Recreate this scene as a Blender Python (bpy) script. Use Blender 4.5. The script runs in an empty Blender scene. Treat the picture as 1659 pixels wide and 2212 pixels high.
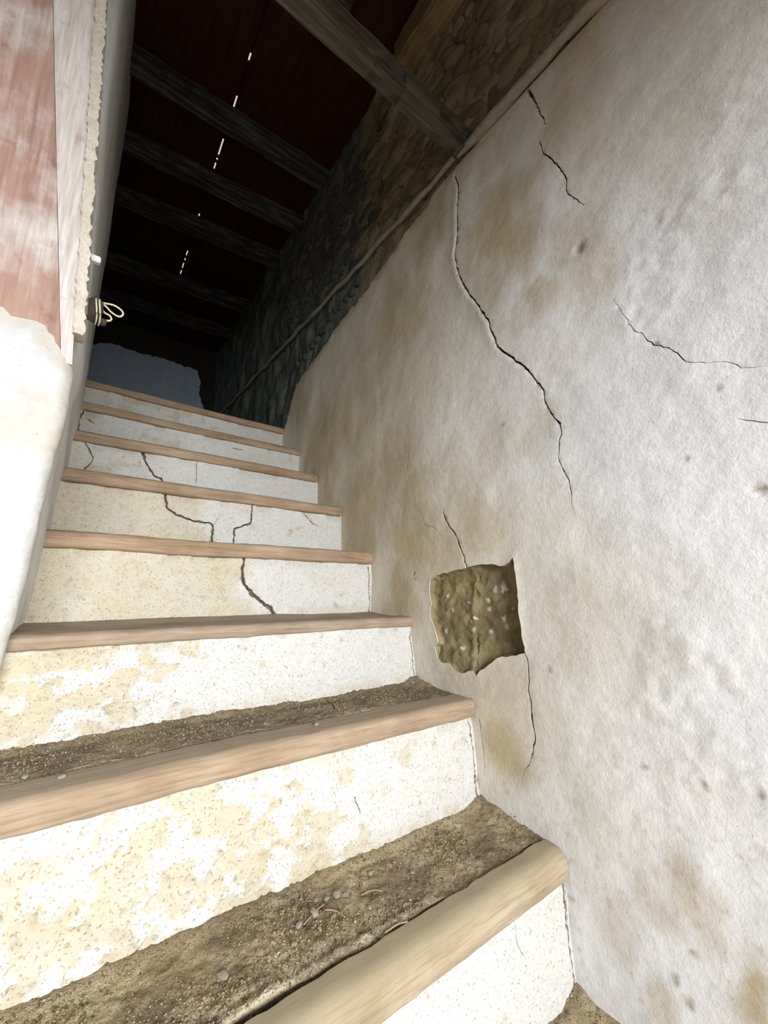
import bpy, bmesh, math, random
import numpy as np
from mathutils import Matrix, Vector
from mathutils.geometry import delaunay_2d_cdt

# ------------------------------------------------------------------ camera, world, light, exposure
scn = bpy.context.scene
COL = scn.collection
cam_d = bpy.data.cameras.new('camera'); cam_o = bpy.data.objects.new('camera', cam_d); COL.objects.link(cam_o)
cam_d.sensor_fit = 'HORIZONTAL'; cam_d.sensor_width = 36.0; cam_d.lens = 870.537 / 1659 * 36
cam_d.clip_start = 0.02
_r, _u, _f = (0.80696, -0.58973, 0.03223), (-0.11746, -0.10677, 0.98732), (0.57881, 0.80052, 0.15542)
cam_o.matrix_world = Matrix(((_r[0], _u[0], -_f[0], 0), (_r[1], _u[1], -_f[1], 0), (_r[2], _u[2], -_f[2], 0), (0, 0, 0, 1)))
scn.camera = cam_o

world = bpy.data.worlds.new('world'); scn.world = world; world.use_nodes = True
bg = world.node_tree.nodes['Background']
bg.inputs['Color'].default_value = (1.0, 0.88, 0.70, 1); bg.inputs['Strength'].default_value = 0.62

def area(name, loc, aim, sx, sy, power, col):
    d = bpy.data.lights.new(name, 'AREA'); d.shape = 'RECTANGLE'; d.size = sx; d.size_y = sy
    d.energy = power; d.color = col
    o = bpy.data.objects.new(name, d); COL.objects.link(o); o.location = loc
    o.rotation_euler = (Vector(aim) - Vector(loc)).to_track_quat('-Z', 'Y').to_euler()
    return o
# skylight falling through the open doorway behind the camera (the light hangs outside, the lintel cuts it)
area('doorway_daylight', (0.0, -3.0, 0.80), (0.22, 0.9, 0.0), 3.2, 1.1, 305.0, (0.92, 0.96, 1.0))

scn.view_settings.view_transform = 'Standard'
try: scn.view_settings.look = 'None'
except Exception: pass
scn.view_settings.gamma = 1.0; scn.view_settings.use_curve_mapping = False
scn.view_settings.exposure = 0.27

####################

TASK DIRECTIONS >> Leave out the pictures and output the rest of the material exactly as written.

COMPLETE RESPONSE >>
Recreate this scene as a Blender Python (bpy) script. Use Blender 4.5. The script runs in an empty Blender scene. Treat the picture as 1659 pixels wide and 2212 pixels high.
import bpy, bmesh, math, random
import numpy as np
from mathutils import Matrix, Vector
from mathutils.geometry import delaunay_2d_cdt

# ------------------------------------------------------------------ camera, world, light, exposure
scn = bpy.context.scene
COL = scn.collection
cam_d = bpy.data.cameras.new('camera'); cam_o = bpy.data.objects.new('camera', cam_d); COL.objects.link(cam_o)
cam_d.sensor_fit = 'HORIZONTAL'; cam_d.sensor_width = 36.0; cam_d.lens = 870.537 / 1659 * 36
cam_d.clip_start = 0.02
_r, _u, _f = (0.80696, -0.58973, 0.03223), (-0.11746, -0.10677, 0.98732), (0.57881, 0.80052, 0.15542)
cam_o.matrix_world = Matrix(((_r[0], _u[0], -_f[0], 0), (_r[1], _u[1], -_f[1], 0), (_r[2], _u[2], -_f[2], 0), (0, 0, 0, 1)))
scn.camera = cam_o

world = bpy.data.worlds.new('world'); scn.world = world; world.use_nodes = True
bg = world.node_tree.nodes['Background']
bg.inputs['Color'].default_value = (1.0, 0.88, 0.70, 1); bg.inputs['Strength'].default_value = 0.62

def area(name, loc, aim, sx, sy, power, col):
    d = bpy.data.lights.new(name, 'AREA'); d.shape = 'RECTANGLE'; d.size = sx; d.size_y = sy
    d.energy = power; d.color = col
    o = bpy.data.objects.new(name, d); COL.objects.link(o); o.location = loc
    o.rotation_euler = (Vector(aim) - Vector(loc)).to_track_quat('-Z', 'Y').to_euler()
    return o
# skylight falling through the open doorway behind the camera (the light hangs outside, the lintel cuts it)
area('doorway_daylight', (0.0, -3.0, 0.80), (0.22, 0.9, 0.0), 3.2, 1.1, 305.0, (0.92, 0.96, 1.0))

scn.view_settings.view_transform = 'Standard'
try: scn.view_settings.look = 'None'
except Exception: pass
scn.view_settings.gamma = 1.0; scn.view_settings.use_curve_mapping = False
scn.view_settings.exposure = 0.27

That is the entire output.